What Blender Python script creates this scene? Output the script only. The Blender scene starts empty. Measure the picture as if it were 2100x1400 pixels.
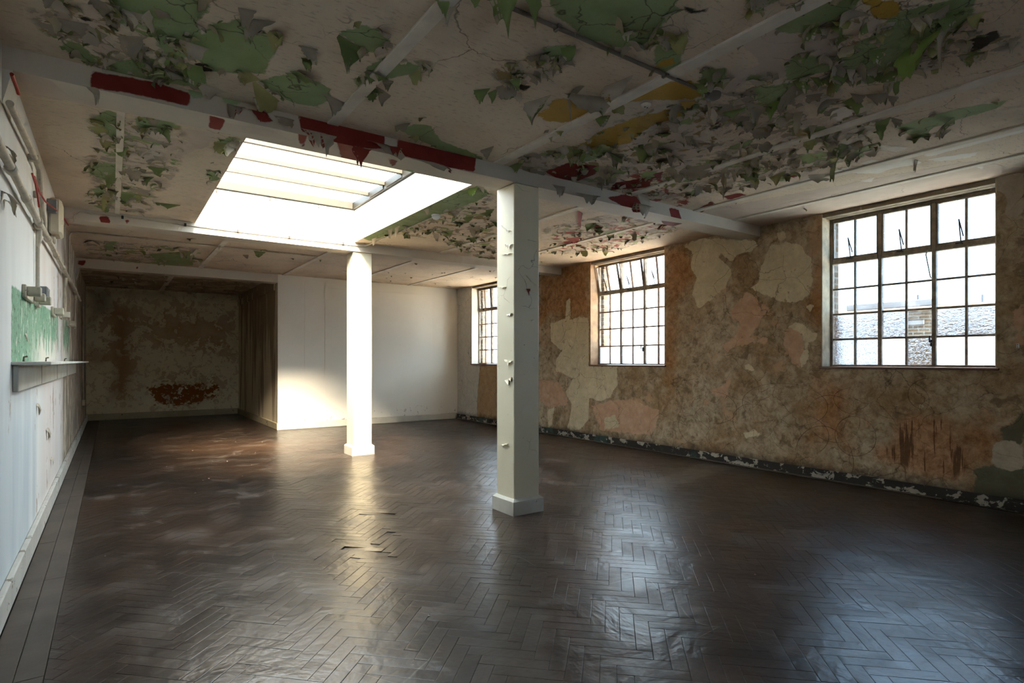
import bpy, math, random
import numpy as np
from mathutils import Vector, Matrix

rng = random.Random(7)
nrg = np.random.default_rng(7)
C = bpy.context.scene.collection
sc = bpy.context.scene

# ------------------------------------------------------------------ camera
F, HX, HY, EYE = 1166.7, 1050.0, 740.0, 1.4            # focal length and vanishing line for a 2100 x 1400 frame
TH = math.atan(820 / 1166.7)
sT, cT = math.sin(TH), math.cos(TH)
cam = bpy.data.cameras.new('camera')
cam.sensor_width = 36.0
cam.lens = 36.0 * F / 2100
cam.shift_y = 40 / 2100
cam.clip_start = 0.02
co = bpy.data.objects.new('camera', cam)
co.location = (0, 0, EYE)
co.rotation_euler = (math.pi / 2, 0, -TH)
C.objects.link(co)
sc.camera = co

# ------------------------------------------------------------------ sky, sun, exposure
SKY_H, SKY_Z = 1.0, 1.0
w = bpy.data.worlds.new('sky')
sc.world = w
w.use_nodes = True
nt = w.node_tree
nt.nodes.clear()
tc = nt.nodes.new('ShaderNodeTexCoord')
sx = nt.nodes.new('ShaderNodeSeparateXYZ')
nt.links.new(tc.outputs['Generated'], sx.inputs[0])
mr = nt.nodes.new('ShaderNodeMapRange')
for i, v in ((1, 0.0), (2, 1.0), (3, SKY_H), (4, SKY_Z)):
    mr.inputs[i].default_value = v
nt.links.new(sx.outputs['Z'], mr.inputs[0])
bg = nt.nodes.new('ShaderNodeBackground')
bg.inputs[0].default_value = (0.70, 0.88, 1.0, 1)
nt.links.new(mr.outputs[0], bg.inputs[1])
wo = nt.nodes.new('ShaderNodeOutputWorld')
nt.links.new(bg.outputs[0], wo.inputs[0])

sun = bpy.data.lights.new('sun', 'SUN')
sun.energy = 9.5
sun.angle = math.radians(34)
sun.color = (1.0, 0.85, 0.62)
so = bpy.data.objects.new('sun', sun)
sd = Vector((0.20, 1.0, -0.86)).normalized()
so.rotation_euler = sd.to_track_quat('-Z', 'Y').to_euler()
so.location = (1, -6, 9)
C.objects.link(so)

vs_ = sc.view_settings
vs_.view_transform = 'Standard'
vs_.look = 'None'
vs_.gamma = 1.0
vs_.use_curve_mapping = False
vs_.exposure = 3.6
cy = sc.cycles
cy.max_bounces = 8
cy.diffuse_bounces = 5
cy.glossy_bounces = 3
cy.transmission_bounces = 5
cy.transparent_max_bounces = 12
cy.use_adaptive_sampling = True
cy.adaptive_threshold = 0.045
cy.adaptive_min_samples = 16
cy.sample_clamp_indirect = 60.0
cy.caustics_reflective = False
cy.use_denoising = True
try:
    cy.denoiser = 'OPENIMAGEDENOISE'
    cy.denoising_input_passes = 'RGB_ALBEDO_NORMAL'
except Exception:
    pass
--
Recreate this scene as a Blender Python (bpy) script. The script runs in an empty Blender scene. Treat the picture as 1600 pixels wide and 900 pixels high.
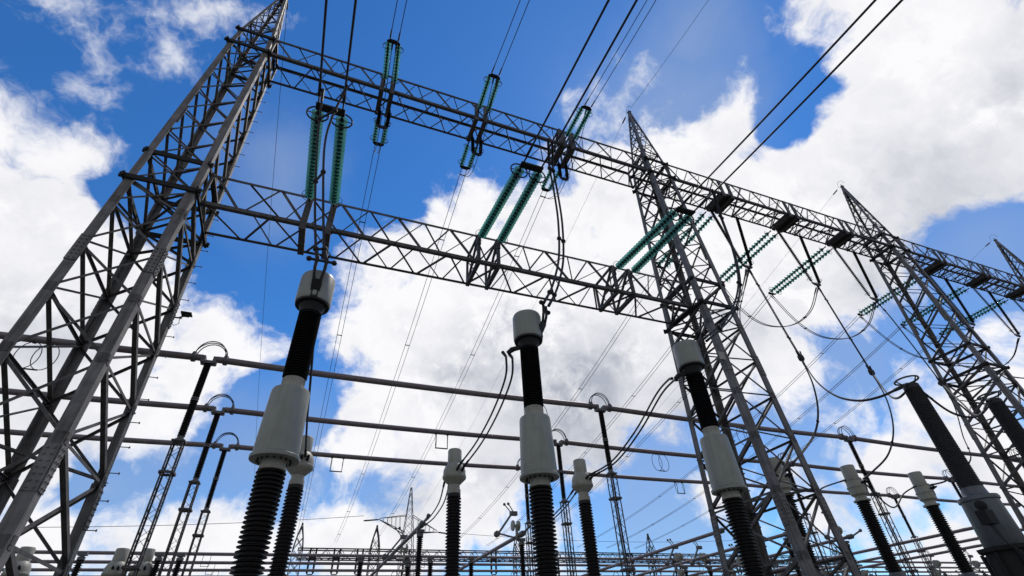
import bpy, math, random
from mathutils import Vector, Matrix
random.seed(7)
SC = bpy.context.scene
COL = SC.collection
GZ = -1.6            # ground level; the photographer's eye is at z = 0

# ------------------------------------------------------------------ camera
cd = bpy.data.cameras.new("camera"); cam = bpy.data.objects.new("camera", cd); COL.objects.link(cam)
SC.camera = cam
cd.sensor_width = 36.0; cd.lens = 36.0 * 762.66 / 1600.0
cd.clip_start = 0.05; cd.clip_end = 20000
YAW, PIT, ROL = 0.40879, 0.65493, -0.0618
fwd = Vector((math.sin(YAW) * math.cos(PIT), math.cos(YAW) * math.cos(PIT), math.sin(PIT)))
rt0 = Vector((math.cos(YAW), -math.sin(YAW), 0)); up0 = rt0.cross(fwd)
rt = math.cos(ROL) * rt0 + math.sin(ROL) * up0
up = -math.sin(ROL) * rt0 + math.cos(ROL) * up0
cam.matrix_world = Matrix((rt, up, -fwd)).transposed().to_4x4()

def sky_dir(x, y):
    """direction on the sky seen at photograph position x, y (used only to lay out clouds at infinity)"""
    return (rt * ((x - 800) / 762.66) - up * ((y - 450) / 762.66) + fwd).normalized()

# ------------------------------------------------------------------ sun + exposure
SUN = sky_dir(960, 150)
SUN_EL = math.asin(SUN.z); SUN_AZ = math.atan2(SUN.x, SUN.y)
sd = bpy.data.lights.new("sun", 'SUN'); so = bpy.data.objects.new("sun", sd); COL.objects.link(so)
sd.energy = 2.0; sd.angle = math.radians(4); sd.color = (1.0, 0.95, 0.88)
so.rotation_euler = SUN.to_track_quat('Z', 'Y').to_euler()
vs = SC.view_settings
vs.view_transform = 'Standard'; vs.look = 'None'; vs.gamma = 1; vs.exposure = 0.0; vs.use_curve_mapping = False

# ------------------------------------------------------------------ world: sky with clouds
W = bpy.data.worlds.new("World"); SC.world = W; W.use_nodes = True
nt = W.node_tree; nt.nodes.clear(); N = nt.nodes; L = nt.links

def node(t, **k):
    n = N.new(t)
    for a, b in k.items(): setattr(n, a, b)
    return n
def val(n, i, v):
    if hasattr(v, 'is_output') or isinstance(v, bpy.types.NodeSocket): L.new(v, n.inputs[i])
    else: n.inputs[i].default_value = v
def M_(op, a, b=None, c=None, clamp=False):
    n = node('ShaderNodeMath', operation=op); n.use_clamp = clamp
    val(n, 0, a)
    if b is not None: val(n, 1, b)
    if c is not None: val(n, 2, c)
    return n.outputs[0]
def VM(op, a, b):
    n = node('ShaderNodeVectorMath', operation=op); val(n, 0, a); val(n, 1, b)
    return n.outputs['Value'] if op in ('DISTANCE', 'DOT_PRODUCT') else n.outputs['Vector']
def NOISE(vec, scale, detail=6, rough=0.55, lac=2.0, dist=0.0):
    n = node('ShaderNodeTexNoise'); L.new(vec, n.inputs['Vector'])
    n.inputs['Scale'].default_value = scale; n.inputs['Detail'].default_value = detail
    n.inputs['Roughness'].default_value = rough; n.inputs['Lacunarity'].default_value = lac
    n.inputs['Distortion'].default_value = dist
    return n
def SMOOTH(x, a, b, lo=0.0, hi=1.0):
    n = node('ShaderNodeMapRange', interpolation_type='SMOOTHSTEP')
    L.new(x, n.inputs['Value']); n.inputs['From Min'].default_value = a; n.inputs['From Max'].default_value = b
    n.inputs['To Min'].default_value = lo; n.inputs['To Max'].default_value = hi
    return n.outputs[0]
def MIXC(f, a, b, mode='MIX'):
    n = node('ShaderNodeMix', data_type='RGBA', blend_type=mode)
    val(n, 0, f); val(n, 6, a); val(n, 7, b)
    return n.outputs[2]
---
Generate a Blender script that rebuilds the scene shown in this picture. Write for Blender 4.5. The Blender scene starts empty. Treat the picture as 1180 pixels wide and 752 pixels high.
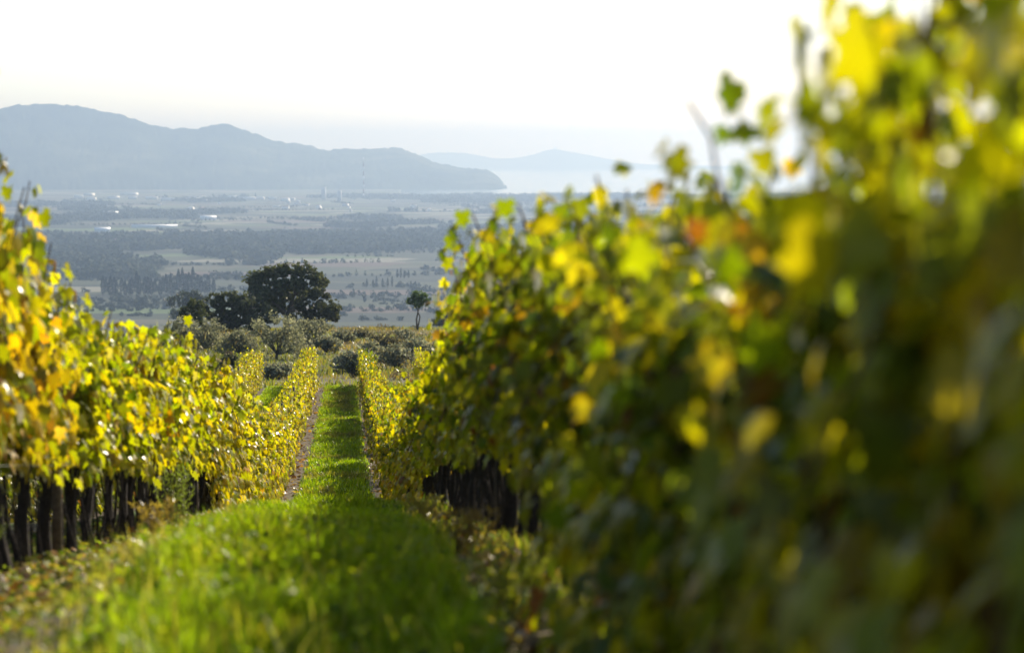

• [PROBLEM REQUIREMENTS]: Copy the listing above exactly, but only from the line with "What Blender Python" through the line with "sc.camera = co", including those two lines and excluding any picture.

• [PROBLEM SOLUTION]:
What Blender Python script creates this scene? Output the script only. The Blender scene starts empty. Measure the picture as if it were 2100x1400 pixels.
import bpy, math, random
import numpy as np
from mathutils import Vector, Matrix

rng = random.Random(7)
nrg = np.random.default_rng(7)
C = bpy.context.scene.collection
sc = bpy.context.scene

# ------------------------------------------------------------------ camera
F, HX, HY, EYE = 1166.7, 1050.0, 740.0, 1.4            # focal length and vanishing line for a 2100 x 1400 frame
TH = math.atan(820 / 1166.7)
sT, cT = math.sin(TH), math.cos(TH)
cam = bpy.data.cameras.new('camera')
cam.sensor_width = 36.0
cam.lens = 36.0 * F / 2100
cam.shift_y = 40 / 2100
cam.clip_start = 0.02
co = bpy.data.objects.new('camera', cam)
co.location = (0, 0, EYE)
co.rotation_euler = (math.pi / 2, 0, -TH)
C.objects.link(co)
sc.camera = co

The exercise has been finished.